All of this means that pro-choice tactics have been quite different here than in other places I have been. First, pro-choice activism is carefully planned so as not to provoke people and alienate those who might otherwise be convinced to fight for choice. This does not mean that pro-choice activism can't be visible, but it does mean that we work hard to be pleasant, cheerful activists with positive messages and to avoid confrontation. We are still angry, of course - but this approach does get us a positive response. Second, until recently, there were very few visible actions or events. Most pro-choice events were fundraisers (some to benefit a private fund to help women pay for abortions), and these events were not well-publicized. The goal of the movement in past years seemed to be simply to maintain the shaky ground we had.

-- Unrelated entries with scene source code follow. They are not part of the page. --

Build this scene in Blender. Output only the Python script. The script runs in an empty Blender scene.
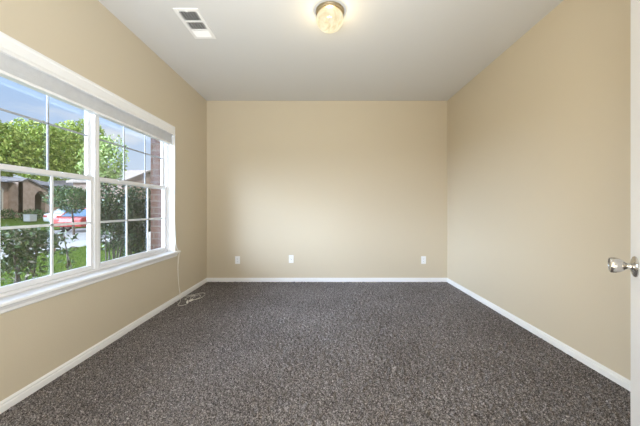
import bpy, bmesh, math, random
import numpy as np
from mathutils import Vector, Matrix
random.seed(7); rng = np.random.default_rng(7)
S = bpy.context.scene; C = S.collection
PI = math.pi

# ------------------------------------------------------------------ camera
EYE = 1.116
cam = bpy.data.cameras.new('camera'); camo = bpy.data.objects.new('camera', cam); C.objects.link(camo)
camo.location = (0, 0, EYE); camo.rotation_euler = (PI/2, 0, 0)
cam.sensor_width = 36; cam.lens = 36*284/640; cam.shift_x = -3/640; cam.shift_y = -5/640
cam.clip_start = 0.02; cam.clip_end = 500
S.camera = camo

# ------------------------------------------------------------------ colour management
S.view_settings.view_transform = 'Standard'; S.view_settings.look = 'None'
S.view_settings.gamma = 1; S.view_settings.use_curve_mapping = False
S.view_settings.exposure = 0.0
try:
    S.cycles.use_denoising = True; S.cycles.max_bounces = 12; S.cycles.diffuse_bounces = 8
    S.cycles.transparent_max_bounces = 16; S.cycles.caustics_refractive = False; S.cycles.caustics_reflective = False
except Exception: pass

# ------------------------------------------------------------------ sky
W = bpy.data.worlds.new('sky'); S.world = W; W.use_nodes = True
nt = W.node_tree; nt.nodes.clear()
wo = nt.nodes.new('ShaderNodeOutputWorld'); bg = nt.nodes.new('ShaderNodeBackground')
tc = nt.nodes.new('ShaderNodeTexCoord'); sx = nt.nodes.new('ShaderNodeSeparateXYZ')
nt.links.new(tc.outputs['Generated'], sx.inputs[0])
rmp = nt.nodes.new('ShaderNodeValToRGB')
e = rmp.color_ramp.elements
e[0].position = 0.0; e[0].color = (.74, .84, .98, 1)
e[1].position = .55; e[1].color = (.30, .50, .95, 1)
x = e.new(.16); x.color = (.62, .76, .98, 1)
x = e.new(.30); x.color = (.44, .64, .98, 1)
nt.links.new(sx.outputs['Z'], rmp.inputs[0])
mp = nt.nodes.new('ShaderNodeMapping'); mp.inputs['Scale'].default_value = (2.2, 2.2, 7)
nt.links.new(tc.outputs['Generated'], mp.inputs[0])
ns = nt.nodes.new('ShaderNodeTexNoise'); ns.inputs['Scale'].default_value = 1.6; ns.inputs['Detail'].default_value = 6
nt.links.new(mp.outputs[0], ns.inputs['Vector'])
cr = nt.nodes.new('ShaderNodeValToRGB'); cr.color_ramp.elements[0].position = .55; cr.color_ramp.elements[1].position = .72
nt.links.new(ns.outputs['Fac'], cr.inputs[0])
mx = nt.nodes.new('ShaderNodeMix'); mx.data_type = 'RGBA'
nt.links.new(cr.outputs[0], mx.inputs['Factor']); nt.links.new(rmp.outputs[0], mx.inputs['A'])
mx.inputs['B'].default_value = (.95, .97, 1.0, 1)
nt.links.new(mx.outputs['Result'], bg.inputs['Color']); bg.inputs['Strength'].default_value = 1.0
nt.links.new(bg.outputs[0], wo.inputs[0])

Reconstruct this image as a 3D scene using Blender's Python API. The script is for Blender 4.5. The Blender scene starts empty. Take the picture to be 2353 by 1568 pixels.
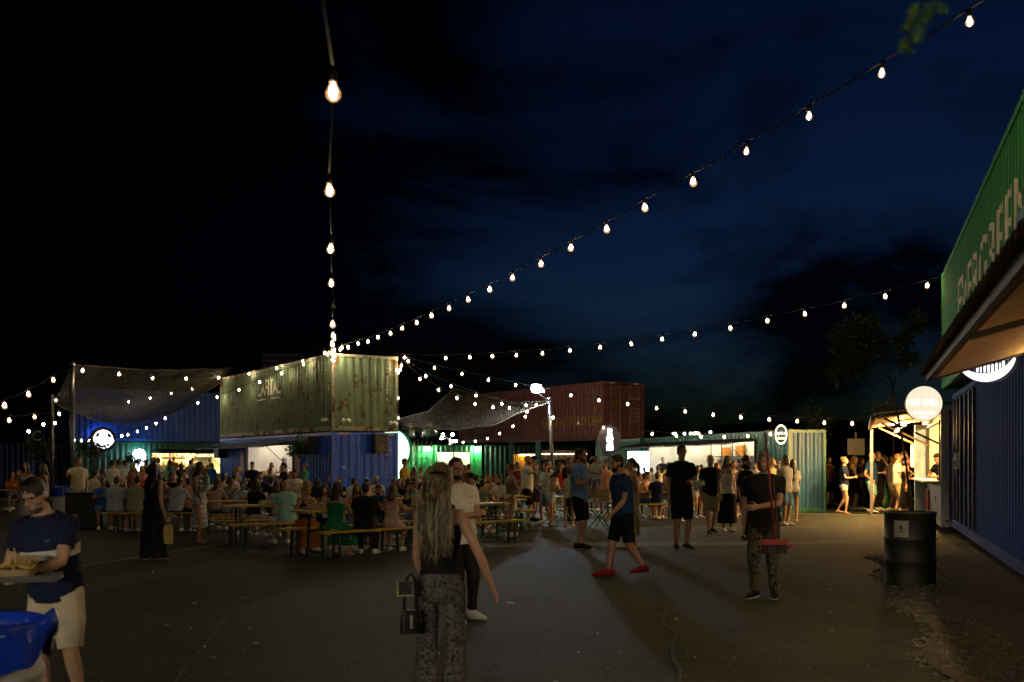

But the most striking difference between the movement here and on the east coast is its face: in South Dakota, the majority of pro-choice activists appear to be women (and some men) over 40. While Planned Parenthood has been instrumental in getting young women involved through its VOX campus chapters, there is still a huge lack of young women in the movement. That is not surprising: SD culture does not encourage young women to own their sexuality. Our sex education in the public schools is laughable, and in the Christian schools, it is worse. People get married at very young ages here; even college-educated women rush to marry shortly after graduation. There is very little honest talk about sexuality, much less about abortion. (Need I add that we have almost no Gender/Women's Studies in this state?) So, many young women do not see abortion as an issue that directly concerns them - nor do they see the choice to have an abortion as one that is open to them.

The past couple of years, however, have begun to make a difference in the face - and the tactics - of the movement in SD. Planned Parenthood has worked to introduce a number of (ultimately failed) bills in the Legislature that emphasize pregnancy prevention. This helps to associate Planned Parenthood with prevention rather than abortion in the minds of the public (it is unfortunate, given Planned Parenthood's decades of work to educate and prevent pregnancy, that the general public still does not understand its mission). Simulaneously, Planned Parenthood has sponsored VOX chapters on at least two campuses in SD, and hopefully that number is growing. VOX members organize their peers to provide political support for reproductive rights, they provide education about contraception and STIs, and they hold events to make pro-choice politics visible as well as to promote dialogue about abortion and relevant issues.

Young women, then, are slowly becoming a strong force within the movement.

It is early to say this, but it seems to me that a defining moment occurred during this legislative session, on February 1, when over 200 women (and men) descended upon the Legislature to demand reproductive rights (I've written about this here). Two hundred people is not a big turnout by some standards, but for Pierre, it was huge. The legislators had never before seen so many people advocating for women's rights, and it made an impact on them. Perhaps more importantly, it made an impact on the advocates themselves. You could feel the political climate change as they realized that they could make a difference, that they could unite and be heard.

More and more, pro-choice people in South Dakota are getting fed up, and as they get angry, they become a little more willing to stand up to the tyranny of the right wing. But this population is not used to collective action, and the question is whether or not these emotions will be enough to sustain us through the hard fight.